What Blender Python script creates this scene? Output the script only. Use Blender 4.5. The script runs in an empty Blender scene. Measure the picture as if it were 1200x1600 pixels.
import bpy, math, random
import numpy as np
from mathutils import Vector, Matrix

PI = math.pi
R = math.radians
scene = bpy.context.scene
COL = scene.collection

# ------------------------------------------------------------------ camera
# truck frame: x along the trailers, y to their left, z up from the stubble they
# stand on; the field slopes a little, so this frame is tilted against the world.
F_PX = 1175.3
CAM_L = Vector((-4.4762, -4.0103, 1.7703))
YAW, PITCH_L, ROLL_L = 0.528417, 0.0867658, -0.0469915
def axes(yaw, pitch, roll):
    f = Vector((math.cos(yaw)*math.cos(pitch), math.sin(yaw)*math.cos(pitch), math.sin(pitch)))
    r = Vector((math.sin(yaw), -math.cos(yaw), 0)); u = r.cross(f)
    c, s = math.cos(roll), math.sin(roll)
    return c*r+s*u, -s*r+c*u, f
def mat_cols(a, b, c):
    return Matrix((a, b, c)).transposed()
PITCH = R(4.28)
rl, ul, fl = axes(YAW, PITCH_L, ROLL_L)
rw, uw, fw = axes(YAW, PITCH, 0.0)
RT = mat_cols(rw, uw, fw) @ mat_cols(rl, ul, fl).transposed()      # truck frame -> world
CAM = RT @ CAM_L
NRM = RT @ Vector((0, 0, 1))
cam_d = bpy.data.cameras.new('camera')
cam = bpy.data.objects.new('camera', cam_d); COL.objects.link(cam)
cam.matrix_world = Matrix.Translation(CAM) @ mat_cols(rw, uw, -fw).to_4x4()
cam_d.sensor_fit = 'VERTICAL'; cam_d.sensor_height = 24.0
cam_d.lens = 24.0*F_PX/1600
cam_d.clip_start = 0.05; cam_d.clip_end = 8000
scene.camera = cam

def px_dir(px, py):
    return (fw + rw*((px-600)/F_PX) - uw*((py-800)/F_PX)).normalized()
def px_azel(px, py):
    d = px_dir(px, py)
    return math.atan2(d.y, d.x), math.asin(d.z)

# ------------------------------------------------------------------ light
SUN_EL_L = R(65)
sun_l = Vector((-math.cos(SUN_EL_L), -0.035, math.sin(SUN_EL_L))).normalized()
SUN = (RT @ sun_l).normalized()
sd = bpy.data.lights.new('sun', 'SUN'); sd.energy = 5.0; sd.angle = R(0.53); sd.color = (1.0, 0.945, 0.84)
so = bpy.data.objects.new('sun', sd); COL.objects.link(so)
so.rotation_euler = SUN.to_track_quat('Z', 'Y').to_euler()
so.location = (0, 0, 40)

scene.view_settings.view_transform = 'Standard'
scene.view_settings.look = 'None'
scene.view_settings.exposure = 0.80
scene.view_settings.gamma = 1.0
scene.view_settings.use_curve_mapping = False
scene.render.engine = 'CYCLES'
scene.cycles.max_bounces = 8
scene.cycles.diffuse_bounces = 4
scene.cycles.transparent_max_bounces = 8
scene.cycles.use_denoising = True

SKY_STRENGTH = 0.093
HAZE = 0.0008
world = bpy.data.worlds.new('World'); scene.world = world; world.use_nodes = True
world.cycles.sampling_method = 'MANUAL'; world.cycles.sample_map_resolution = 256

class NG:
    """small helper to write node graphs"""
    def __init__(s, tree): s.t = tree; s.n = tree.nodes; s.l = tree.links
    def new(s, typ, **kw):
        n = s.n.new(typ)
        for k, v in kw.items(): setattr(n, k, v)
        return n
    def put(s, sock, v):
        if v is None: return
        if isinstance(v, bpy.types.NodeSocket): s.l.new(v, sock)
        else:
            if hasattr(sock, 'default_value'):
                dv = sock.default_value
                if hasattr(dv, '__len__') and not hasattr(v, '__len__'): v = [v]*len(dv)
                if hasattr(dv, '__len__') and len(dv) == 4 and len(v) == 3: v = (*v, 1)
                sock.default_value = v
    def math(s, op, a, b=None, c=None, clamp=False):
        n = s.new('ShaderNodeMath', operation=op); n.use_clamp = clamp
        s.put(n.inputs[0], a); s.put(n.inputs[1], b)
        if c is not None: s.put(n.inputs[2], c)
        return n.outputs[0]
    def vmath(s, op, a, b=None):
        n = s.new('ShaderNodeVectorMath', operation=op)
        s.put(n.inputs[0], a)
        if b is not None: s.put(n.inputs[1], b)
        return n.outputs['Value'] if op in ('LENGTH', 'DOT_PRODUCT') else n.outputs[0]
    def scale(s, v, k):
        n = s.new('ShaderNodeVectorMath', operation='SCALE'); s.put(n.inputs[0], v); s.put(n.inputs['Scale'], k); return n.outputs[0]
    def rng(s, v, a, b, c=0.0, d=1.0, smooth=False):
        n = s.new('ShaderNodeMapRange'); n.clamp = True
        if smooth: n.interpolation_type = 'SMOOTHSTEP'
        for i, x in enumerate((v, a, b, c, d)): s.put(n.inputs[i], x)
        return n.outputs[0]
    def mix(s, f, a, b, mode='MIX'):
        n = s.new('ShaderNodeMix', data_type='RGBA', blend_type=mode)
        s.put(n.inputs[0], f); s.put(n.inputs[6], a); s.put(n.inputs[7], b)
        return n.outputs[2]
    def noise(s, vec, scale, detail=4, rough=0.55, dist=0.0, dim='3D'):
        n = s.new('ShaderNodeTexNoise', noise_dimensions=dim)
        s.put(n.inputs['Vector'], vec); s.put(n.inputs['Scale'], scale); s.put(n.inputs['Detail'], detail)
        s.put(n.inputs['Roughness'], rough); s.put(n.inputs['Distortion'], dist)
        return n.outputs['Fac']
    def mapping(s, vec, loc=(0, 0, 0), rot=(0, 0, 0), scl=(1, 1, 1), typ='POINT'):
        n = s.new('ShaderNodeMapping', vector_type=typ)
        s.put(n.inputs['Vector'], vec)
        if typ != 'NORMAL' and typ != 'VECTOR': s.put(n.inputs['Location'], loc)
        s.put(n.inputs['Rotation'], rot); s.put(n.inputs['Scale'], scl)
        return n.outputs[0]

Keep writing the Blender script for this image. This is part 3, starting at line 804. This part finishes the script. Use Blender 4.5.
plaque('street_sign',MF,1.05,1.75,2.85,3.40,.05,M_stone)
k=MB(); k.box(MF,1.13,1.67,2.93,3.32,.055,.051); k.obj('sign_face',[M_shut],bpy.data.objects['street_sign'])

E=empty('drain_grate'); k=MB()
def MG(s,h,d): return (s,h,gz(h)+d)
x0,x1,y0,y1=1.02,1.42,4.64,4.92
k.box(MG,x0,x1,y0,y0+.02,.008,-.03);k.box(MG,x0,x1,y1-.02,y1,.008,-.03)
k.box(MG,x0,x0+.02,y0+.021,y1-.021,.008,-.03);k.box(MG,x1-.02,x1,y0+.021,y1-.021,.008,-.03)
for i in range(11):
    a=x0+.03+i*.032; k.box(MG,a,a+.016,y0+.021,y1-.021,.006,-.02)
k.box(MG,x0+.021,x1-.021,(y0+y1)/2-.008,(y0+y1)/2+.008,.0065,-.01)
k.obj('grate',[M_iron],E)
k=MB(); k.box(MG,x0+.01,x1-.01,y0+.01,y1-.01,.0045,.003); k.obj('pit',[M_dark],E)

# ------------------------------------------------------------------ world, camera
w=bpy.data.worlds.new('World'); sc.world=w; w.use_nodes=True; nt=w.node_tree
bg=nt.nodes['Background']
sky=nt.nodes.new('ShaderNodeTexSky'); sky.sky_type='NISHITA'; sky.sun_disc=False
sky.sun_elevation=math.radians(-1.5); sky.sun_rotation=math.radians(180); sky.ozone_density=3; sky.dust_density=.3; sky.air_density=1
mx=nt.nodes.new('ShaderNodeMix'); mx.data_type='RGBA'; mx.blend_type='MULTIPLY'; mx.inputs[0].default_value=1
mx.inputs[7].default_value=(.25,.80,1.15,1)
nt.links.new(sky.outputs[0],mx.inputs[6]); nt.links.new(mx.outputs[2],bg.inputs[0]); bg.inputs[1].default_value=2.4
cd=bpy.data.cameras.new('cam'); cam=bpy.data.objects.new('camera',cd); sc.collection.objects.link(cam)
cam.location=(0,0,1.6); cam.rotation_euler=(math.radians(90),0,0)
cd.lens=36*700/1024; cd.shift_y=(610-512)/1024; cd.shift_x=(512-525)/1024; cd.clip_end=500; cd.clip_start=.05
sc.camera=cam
^^^^^^^^
**TASK INSTRUCTIONS**: What is the number of lines that hold the string "empty"? Give it alone.

**ANSWER FOR THIS EXERCISE**: 2